* start *
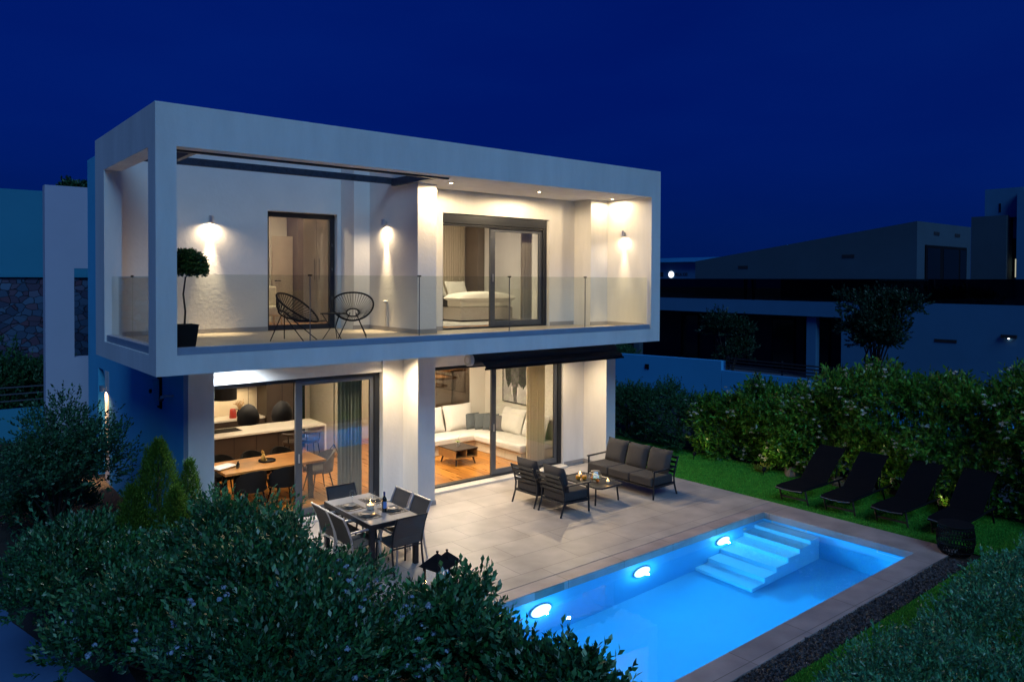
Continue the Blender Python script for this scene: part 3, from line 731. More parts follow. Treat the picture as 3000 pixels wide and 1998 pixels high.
dup(ca, (3.385, -0.73, 0), R(90), 'silver framed sling chair beside the table nearer the pool, right-hand row', G1)
dup(ca, (2.63, -0.17, 0), R(-90), 'silver framed sling chair in the row by the shrubs, nearer the dining door', G1)
dup(ca, (2.63, -0.73, 0), R(-90), 'silver framed sling chair in the row by the shrubs, farther from the dining door', G1)
cb = sling_chair('dark framed sling chair at the near head of the outdoor table, seen from behind', ANTHR, (3.11, -1.10, 0), 0, G1)
dup(cb, (3.06, 0.36, 0), R(180), 'dark framed sling chair at the far head of the outdoor table, before the glass door', G1)
# ---- table ware
MATM = mat('woven_placemat', (0.095, 0.08, 0.07), 0.85, var=0.25, vs=60)
for i, (x, y, rz, lb) in enumerate(((2.83, -0.62, 0, 'near left'), (2.83, -0.08, 0, 'far left'), (3.28, -0.62, 180, 'near right'), (3.28, 0.02, 180, 'far right'))):
    wh = {'near left': 'at the near place on the shrub side', 'far left': 'at the far place on the shrub side', 'near right': 'at the place by the wine bottle', 'far right': 'at the far place on the house side'}[lb]
    p = box(-0.16, 0.16, -0.21, 0.21, 0, 0.003).build('placemat', MATM, None, (x, y, 0.7425), bevel=0.001, rot=(0, 0, R(rz)))
    tag(p, 'dark woven placemat '+wh, 'placemat', 'placemats on the outdoor table')
    pl = MB().lathe([(0.0, 0.004), (0.08, 0.004), (0.09, 0.008), (0.135, 0.020), (0.137, 0.016), (0.09, 0.001), (0.0, 0.0)], n=32).build('dinner_plate', CERAM, None, (x, y, 0.7465), smooth=50)
    tag(pl, 'large grey stoneware plate '+wh, 'plate', 'dinner plates')
    p2 = MB().lathe([(0.0, 0.006), (0.06, 0.006), (0.075, 0.012), (0.105, 0.030), (0.107, 0.026), (0.075, 0.004), (0.0, 0.0)], n=32).build('soup_plate', CERAM, None, (x, y, 0.7525), smooth=50)
    tag(p2, 'deep grey plate stacked on the dinner plate '+wh, 'plate', 'soup plates')
    s_ = 1 if rz == 0 else -1
    kn = MB().box(-0.10, 0.10, -0.004, 0.004, 0, 0.003).box(0.0, 0.10, -0.008, 0.008, 0.0002, 0.0028).build('knife', SILVER, None, (x, y-0.175*s_, 0.746), bevel=0.001)
    tag(kn, 'steel knife beside the plate '+wh, 'knife', 'cutlery on the outdoor table')
    fk = MB().box(-0.10, 0.05, -0.003, 0.003, 0, 0.003)
    for k in (-0.008, -0.0027, 0.0027, 0.008): fk.box(0.05, 0.10, k-0.0016, k+0.0016, 0, 0.003)
    fk.box(0.04, 0.055, -0.010, 0.010, 0.0002, 0.0028)
    tag(fk.build('fork', SILVER, None, (x, y+0.175*s_, 0.746)), 'steel fork beside the plate '+wh, 'fork', 'cutlery on the outdoor table')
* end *
WHAT IS REQUIRED: Quote the data exactly, leaving every image out of the copy.

THE SOLUTION:
Continue the Blender Python script for this scene: part 3, from line 731. More parts follow. Treat the picture as 3000 pixels wide and 1998 pixels high.
dup(ca, (3.385, -0.73, 0), R(90), 'silver framed sling chair beside the table nearer the pool, right-hand row', G1)
dup(ca, (2.63, -0.17, 0), R(-90), 'silver framed sling chair in the row by the shrubs, nearer the dining door', G1)
dup(ca, (2.63, -0.73, 0), R(-90), 'silver framed sling chair in the row by the shrubs, farther from the dining door', G1)
cb = sling_chair('dark framed sling chair at the near head of the outdoor table, seen from behind', ANTHR, (3.11, -1.10, 0), 0, G1)
dup(cb, (3.06, 0.36, 0), R(180), 'dark framed sling chair at the far head of the outdoor table, before the glass door', G1)
# ---- table ware
MATM = mat('woven_placemat', (0.095, 0.08, 0.07), 0.85, var=0.25, vs=60)
for i, (x, y, rz, lb) in enumerate(((2.83, -0.62, 0, 'near left'), (2.83, -0.08, 0, 'far left'), (3.28, -0.62, 180, 'near right'), (3.28, 0.02, 180, 'far right'))):
    wh = {'near left': 'at the near place on the shrub side', 'far left': 'at the far place on the shrub side', 'near right': 'at the place by the wine bottle', 'far right': 'at the far place on the house side'}[lb]
    p = box(-0.16, 0.16, -0.21, 0.21, 0, 0.003).build('placemat', MATM, None, (x, y, 0.7425), bevel=0.001, rot=(0, 0, R(rz)))
    tag(p, 'dark woven placemat '+wh, 'placemat', 'placemats on the outdoor table')
    pl = MB().lathe([(0.0, 0.004), (0.08, 0.004), (0.09, 0.008), (0.135, 0.020), (0.137, 0.016), (0.09, 0.001), (0.0, 0.0)], n=32).build('dinner_plate', CERAM, None, (x, y, 0.7465), smooth=50)
    tag(pl, 'large grey stoneware plate '+wh, 'plate', 'dinner plates')
    p2 = MB().lathe([(0.0, 0.006), (0.06, 0.006), (0.075, 0.012), (0.105, 0.030), (0.107, 0.026), (0.075, 0.004), (0.0, 0.0)], n=32).build('soup_plate', CERAM, None, (x, y, 0.7525), smooth=50)
    tag(p2, 'deep grey plate stacked on the dinner plate '+wh, 'plate', 'soup plates')
    s_ = 1 if rz == 0 else -1
    kn = MB().box(-0.10, 0.10, -0.004, 0.004, 0, 0.003).box(0.0, 0.10, -0.008, 0.008, 0.0002, 0.0028).build('knife', SILVER, None, (x, y-0.175*s_, 0.746), bevel=0.001)
    tag(kn, 'steel knife beside the plate '+wh, 'knife', 'cutlery on the outdoor table')
    fk = MB().box(-0.10, 0.05, -0.003, 0.003, 0, 0.003)
    for k in (-0.008, -0.0027, 0.0027, 0.008): fk.box(0.05, 0.10, k-0.0016, k+0.0016, 0, 0.003)
    fk.box(0.04, 0.055, -0.010, 0.010, 0.0002, 0.0028)
    tag(fk.build('fork', SILVER, None, (x, y+0.175*s_, 0.746)), 'steel fork beside the plate '+wh, 'fork', 'cutlery on the outdoor table')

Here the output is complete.